Signal transmission using electrons is expected to quickly become a thing of the past. Photonic devices, which use light to rapidly transmit large volumes of information are expected to enhance, and replace, the electronic devices that we use on a daily basis. However, researchers still need to determine how to effectively manipulate light at the nanoscale before photonic devices can be integrated into computers and tellecommunications systems.
The structure of the silicon-based metamaterial
New research has brought this achievement one step closer by designing the first ever on-chip metamaterial with a refractive index of zero, allowing light to travel infinitely fast.
This huge breakthrough was the result of the work of Professor Eric Mazur and his team from Harvard University's School of Engineering and Applied Sciences (SEAS)
Light doesn’t typically like to be squeezed or manipulated but this metamaterial permits you to manipulate light from one chip to another, to squeeze, bend, twist and reduce diameter of a beam from the macroscale to the nanoscale. It’s a remarkable new way to manipulate light.
Professor Eric Mazur - SEAS
The transport of light at an infinitely high velocity initially appears to break the rules of relativity, which states light moves at velocity of approximately 300,000,000 meters per second. This is still true, nothing can travel faster than light in a vacuum.
However light has another velocity, measured by the rate at which it's wavelength crests are moved, called the phase velocity. The phase velocity of light is material dependent, i.e. light moves at different velocities depending on the medium it travels through.
For example, when light is transmitted through water it's phase velocity is reduced and it's wavelengths are compressed together. Once the light then exits the water, into a less dense medium, it experiences an increase in phase velocity resulting in an elongation of its wavelength.
The magnitude by which the phase velocity changes when light is transmitted between different mediums is expressed as a ratio - termed the refractive index. The greater the value of the refractive index the greater the change of the phase velocity.
Water has a refractive index of 1.3, whereas air has a refractive index of 1. It is this difference that results in the strange visual effects that occur when objects are submerged in water. When the refractive index is reduced to zero some very unusual and interesting behavior is observed.
In zero-index materials the light does not behave as a propagating wave, i.e. it is no longer characterized with crests and troughs, and instead has a constant phase.
This constant phase light is observed as all crests (or all troughs) which stretch over an infinitely long wavelength. The crests and troughs only oscillate with respect to time, and not to space.

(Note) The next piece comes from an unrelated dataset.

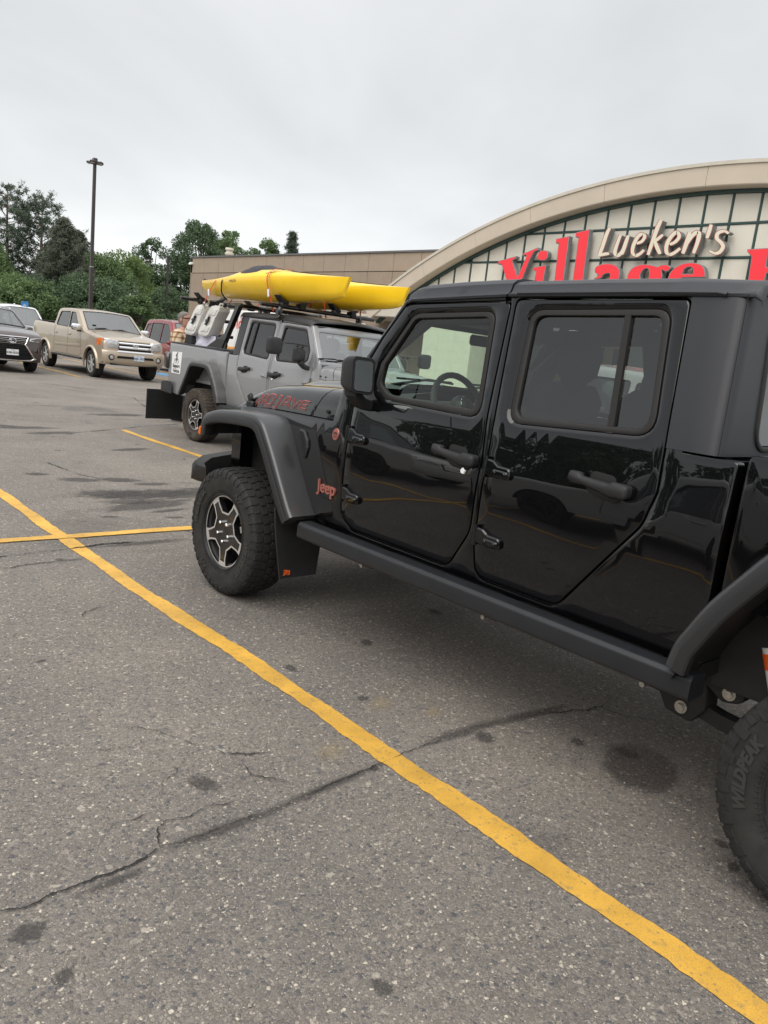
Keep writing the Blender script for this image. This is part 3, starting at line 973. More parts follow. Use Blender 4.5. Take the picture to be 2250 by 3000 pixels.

The light's uniform phase allows it to be manipulated by twisting, turning, squashing and stretching; with no loss of the lights energy. A zero-index material that is based on a chip would be ideal for use in exciting applications such as quantum computing.
Integrated photonic circuits are hampered by weak and inefficient optical energy confinement in standard silicon waveguides.
This zero-index metamaterial offers a solution for the confinement of electromagnetic energy in different waveguide configurations because its high internal phase velocity produces full transmission, regardless of how the material is configured.
Yang Li - SEAS
The zero refractive-index metamaterial consits of a polymer matrix, with silicon pillar arrays embedded into is, which is surrounded by a gold film. The chip can also be coupled to silicon waveguides, allowing integration into established photonics chips.
In quantum optics, the lack of phase advance would allow quantum emitters in a zero-index cavity or waveguide to emit photons which are always in phase with one another.
It could also improve entanglement between quantum bits, as incoming waves of light are effectively spread out and infinitely long, enabling even distant particles to be entangled.
Philip Munoz- SEAS
The research is described in the journal Nature Photonics.